Hoje recebi por um trabalho antigo, de que já nem esperava receber, e fui às compras ao hipermercado. Às vezes, quando parece que as coisas já não podem descer mais, quando já não sei o que fazer, quando já não tenho soluções, cai uma surpresa vinda aos trambolhões ribanceira abaixo para me reequilibrar por momentos. Este pagamento foi uma destas coisas. Se não recebesse, e já não esperava receber, ia ficar com a despensa e o frigorífico vazios por mais uma ou duas semanas. Não fiquei. Pude ir às compras. Gosto mais de ir ao Mercado e comprar produtos directamente ao produtor, mas em tempos de carteiras magras, não tenho escolha e recorro às promoções e aos descontos das grandes superfícies. Fui ao hipermercado atrás dos preços abaixo dos preços e dos produtos prestes a saírem do prazo de validade mas que cá em casa se hão-de aguentar durante o tempo que for possível.
Não havia muita gente no hipermercado. É fim-do-mês. É suposto as pessoas já terem recebido mas, neste mês de Fevereiro houve o Carnaval e o Dia dos Namorados, muitas despesas fora do normal e as pessoas talvez tenham ficado desprevenidas, a minha normalidade diária. Para mim foi óptimo porque pude andar descansado a passear sozinho pelos lineares, há já muito tempo que não ia ao hipermercado, e fiquei fascinado pela oferta. Já não fiquei tão fascinado pelos preços. Corri quase tudo a Marca Branca e vistoriei as promoções todas, mas só trouxe, realmente, o essencial. Não estou em tempos de abundância, embora o pagamento de hoje me tenha deixado desafogado. Mas se não surgir outro entretanto, vou voltar à angústia de sempre.
Oh, vida do caralho!
À vinda para casa parei no café Central, no meio da aldeia. Estava lá gente, mas menos que o habitual. Bebi duas imperiais. Comi um pires de tremoços. Dei dois dedos de conversa. Soube que havia um Sporting-Benfica e que dava em canal aberto, na RTP1. A primeira mão das meias-finais da Taça de Portugal. Fiquei a saber que as meias-finais se jogam em duas mãos. Para haver jogo nos dois estádios. E para que a Federação faça mais dinheiro. Sempre a porra do dinheiro. No outro dia ouvi que havia dificuldade em remarcar um jogo atrasado do Sporting porque não havia uma data livre. Isto é espremer o limão até à última gota. Só espero que não não se esteja a matar a galinha dos ovos de ouro. Mesmo com todos estes exageros, continuo a gostar de ver um belo jogo de futebol, o que é cada vez mais difícil, nos dias de hoje. Porque os jogos não são interessantes. Às vezes são mesmo um verdadeiro martírio.

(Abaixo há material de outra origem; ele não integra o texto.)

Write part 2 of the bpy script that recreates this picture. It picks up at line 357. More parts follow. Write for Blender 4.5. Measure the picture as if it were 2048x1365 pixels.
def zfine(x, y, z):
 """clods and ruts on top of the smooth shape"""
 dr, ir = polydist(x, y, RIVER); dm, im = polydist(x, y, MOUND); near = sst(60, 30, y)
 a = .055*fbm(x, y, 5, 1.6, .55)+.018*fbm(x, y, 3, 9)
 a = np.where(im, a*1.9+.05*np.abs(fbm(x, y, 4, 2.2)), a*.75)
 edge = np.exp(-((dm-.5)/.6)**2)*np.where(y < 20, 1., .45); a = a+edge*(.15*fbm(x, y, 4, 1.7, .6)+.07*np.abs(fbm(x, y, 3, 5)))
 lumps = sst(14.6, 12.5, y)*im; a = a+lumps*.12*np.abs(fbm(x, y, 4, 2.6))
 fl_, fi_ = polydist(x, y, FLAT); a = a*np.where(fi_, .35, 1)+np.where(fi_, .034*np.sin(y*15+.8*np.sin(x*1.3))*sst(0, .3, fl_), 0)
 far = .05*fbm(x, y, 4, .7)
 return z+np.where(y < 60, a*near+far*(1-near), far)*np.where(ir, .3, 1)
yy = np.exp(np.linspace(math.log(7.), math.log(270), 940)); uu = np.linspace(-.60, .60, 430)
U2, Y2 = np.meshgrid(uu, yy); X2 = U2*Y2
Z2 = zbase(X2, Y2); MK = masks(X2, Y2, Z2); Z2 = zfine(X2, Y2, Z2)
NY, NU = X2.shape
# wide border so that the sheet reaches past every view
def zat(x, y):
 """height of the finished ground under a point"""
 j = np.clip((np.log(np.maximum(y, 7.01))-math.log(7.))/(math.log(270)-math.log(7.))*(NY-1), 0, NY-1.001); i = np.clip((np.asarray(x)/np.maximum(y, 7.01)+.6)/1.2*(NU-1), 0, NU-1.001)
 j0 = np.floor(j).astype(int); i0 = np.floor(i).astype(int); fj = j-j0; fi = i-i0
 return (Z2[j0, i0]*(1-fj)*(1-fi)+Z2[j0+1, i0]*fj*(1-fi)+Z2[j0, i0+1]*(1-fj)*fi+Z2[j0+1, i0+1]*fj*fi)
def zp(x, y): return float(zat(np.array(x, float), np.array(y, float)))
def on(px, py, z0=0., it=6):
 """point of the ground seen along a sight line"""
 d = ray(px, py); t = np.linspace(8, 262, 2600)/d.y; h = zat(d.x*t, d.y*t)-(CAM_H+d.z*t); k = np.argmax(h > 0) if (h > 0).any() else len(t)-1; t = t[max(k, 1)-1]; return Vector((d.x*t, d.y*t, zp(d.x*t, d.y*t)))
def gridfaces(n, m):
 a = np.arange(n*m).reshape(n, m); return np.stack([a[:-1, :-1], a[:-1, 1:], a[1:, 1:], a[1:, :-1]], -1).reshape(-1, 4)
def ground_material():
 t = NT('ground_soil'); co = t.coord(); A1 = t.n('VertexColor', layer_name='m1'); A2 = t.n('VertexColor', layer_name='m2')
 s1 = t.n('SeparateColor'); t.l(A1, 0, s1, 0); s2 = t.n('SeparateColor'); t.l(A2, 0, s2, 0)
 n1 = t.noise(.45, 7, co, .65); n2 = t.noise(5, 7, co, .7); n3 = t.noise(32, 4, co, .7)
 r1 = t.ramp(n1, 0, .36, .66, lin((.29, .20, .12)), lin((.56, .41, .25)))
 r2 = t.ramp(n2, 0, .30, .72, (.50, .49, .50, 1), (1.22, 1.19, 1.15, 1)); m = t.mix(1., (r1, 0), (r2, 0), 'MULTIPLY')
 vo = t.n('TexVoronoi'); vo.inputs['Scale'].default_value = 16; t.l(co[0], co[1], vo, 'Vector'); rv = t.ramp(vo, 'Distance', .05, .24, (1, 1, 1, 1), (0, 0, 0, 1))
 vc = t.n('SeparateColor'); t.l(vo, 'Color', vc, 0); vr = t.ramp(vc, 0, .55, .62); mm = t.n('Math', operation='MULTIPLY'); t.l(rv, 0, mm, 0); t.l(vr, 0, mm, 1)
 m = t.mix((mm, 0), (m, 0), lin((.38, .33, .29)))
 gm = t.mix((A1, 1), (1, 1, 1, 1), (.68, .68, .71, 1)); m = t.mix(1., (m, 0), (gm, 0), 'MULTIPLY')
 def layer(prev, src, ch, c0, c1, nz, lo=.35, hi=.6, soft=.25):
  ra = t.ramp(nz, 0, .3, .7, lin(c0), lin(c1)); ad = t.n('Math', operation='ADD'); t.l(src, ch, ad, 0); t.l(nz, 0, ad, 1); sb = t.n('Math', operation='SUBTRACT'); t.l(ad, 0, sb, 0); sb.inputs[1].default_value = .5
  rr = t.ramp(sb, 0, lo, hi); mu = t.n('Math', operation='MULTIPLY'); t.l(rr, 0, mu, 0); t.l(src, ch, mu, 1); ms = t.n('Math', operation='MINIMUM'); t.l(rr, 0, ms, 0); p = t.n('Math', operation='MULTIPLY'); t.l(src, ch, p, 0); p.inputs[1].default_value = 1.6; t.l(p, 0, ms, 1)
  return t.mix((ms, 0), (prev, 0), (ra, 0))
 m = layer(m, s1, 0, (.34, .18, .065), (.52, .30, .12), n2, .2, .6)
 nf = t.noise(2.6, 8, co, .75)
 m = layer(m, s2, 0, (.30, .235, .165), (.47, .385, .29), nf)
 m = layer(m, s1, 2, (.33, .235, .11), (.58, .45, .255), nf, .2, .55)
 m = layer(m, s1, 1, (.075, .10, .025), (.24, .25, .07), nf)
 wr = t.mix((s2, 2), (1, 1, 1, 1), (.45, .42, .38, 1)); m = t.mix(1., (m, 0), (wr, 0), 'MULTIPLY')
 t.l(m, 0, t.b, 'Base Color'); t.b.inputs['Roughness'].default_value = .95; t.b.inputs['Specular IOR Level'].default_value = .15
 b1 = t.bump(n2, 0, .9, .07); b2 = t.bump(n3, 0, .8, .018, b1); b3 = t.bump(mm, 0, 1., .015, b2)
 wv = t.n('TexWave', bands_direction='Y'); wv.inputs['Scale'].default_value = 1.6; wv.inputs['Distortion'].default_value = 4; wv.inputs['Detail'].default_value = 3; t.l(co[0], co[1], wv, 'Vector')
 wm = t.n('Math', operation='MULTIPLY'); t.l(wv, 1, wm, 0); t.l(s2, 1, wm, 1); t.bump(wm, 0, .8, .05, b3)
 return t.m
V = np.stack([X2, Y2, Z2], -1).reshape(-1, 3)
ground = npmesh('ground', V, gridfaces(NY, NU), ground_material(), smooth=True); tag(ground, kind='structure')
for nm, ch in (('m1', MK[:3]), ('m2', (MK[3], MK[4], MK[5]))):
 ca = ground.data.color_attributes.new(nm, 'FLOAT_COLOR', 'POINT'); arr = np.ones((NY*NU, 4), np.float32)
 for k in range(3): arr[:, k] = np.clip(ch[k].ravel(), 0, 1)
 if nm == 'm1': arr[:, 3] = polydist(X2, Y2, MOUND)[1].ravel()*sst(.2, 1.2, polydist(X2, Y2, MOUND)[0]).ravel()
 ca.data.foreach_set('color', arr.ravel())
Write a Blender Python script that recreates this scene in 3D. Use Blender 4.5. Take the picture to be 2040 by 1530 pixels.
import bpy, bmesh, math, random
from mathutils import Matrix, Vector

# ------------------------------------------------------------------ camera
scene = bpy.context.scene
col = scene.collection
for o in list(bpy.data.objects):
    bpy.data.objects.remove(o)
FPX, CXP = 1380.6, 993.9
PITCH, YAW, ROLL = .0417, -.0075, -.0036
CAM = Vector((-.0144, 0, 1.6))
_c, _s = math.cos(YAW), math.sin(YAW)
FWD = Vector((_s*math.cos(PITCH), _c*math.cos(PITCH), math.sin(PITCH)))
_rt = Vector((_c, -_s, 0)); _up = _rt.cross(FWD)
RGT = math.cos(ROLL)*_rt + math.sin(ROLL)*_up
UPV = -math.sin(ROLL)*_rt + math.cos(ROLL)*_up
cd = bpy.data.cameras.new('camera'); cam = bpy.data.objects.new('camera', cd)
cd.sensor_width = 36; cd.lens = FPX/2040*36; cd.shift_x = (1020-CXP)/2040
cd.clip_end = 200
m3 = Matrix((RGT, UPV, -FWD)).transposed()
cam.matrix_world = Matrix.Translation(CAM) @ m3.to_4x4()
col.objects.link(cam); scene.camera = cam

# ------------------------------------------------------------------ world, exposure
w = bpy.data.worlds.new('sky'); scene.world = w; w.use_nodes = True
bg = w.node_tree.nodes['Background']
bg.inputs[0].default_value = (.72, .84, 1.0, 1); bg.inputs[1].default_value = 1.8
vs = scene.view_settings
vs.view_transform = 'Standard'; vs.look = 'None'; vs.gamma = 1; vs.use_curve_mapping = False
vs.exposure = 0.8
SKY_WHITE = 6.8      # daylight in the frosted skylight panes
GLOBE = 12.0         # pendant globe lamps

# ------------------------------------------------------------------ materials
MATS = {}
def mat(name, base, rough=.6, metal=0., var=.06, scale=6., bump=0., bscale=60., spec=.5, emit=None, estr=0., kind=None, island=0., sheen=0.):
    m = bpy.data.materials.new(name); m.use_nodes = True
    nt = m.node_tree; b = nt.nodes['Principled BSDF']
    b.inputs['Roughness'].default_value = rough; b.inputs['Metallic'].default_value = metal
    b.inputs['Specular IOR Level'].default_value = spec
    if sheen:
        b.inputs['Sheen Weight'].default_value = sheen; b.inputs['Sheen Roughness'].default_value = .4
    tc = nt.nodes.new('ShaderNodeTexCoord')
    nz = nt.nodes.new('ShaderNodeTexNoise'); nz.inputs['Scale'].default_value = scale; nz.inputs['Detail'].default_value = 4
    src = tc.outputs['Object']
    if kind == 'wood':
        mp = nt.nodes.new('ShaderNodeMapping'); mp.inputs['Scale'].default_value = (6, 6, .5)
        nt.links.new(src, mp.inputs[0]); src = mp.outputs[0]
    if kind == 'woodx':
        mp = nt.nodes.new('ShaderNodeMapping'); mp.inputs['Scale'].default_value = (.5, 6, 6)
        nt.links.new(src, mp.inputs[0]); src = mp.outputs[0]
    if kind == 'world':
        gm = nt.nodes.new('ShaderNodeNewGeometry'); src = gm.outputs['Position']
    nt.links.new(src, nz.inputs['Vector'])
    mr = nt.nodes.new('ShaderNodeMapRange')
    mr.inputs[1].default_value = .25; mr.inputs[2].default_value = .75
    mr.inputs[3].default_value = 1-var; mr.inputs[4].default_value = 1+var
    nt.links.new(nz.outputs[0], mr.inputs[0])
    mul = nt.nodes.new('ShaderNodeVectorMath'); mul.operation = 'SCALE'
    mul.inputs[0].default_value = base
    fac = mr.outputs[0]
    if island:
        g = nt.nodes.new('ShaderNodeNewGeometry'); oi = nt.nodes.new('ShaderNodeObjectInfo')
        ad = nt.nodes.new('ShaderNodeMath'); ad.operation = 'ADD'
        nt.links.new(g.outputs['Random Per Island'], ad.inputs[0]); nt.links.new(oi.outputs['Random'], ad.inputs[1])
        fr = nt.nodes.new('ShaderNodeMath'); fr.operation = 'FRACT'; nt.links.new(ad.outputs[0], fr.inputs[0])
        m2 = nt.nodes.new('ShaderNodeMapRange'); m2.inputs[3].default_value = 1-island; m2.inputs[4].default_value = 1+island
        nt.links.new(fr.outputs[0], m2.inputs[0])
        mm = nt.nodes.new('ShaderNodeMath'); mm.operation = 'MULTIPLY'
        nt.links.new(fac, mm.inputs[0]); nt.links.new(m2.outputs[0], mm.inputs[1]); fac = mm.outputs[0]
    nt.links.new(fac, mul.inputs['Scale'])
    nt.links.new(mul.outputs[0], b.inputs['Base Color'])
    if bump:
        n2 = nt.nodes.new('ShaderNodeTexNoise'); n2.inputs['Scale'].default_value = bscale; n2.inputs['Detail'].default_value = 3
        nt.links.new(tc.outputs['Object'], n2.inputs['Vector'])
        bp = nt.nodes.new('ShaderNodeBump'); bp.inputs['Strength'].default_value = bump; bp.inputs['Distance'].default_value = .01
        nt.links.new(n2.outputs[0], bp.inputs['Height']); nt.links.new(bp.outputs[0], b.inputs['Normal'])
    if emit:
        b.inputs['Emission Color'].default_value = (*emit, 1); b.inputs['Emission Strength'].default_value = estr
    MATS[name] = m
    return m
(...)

Resolvi vir para casa. Para ver o jogo sozinho. Não gosto de ver um Sporting-Benfica no meio da multidão. As coisas podem dar para o torto. E eu já não tenho idade para coisas que deem para o torto.
Vim para casa. Abri uma garrafa de vinho. Pus um chouriço a assar num porquinho de barro, com álcool, cortei duas fatias de pão saloio, e sentei-me na mesa da cozinha com a televisão ligada ao fundo. Comecei a beber e fui petiscando. Enquanto aguardava pelo jogo, resolvi escrever umas palavras sobre o facto de ter recebido por um trabalho antigo sobre o qual já não esperava receber e, por isso, ter ido ao hipermercado encher a despensa e o frigorífico. E que por isso estou a comer e a beber enquanto espero que comece o jogo.
É o que estou a fazer, neste momento. A escrever. Para mostrar que mesmo as vidas miseráveis, têm dias bons.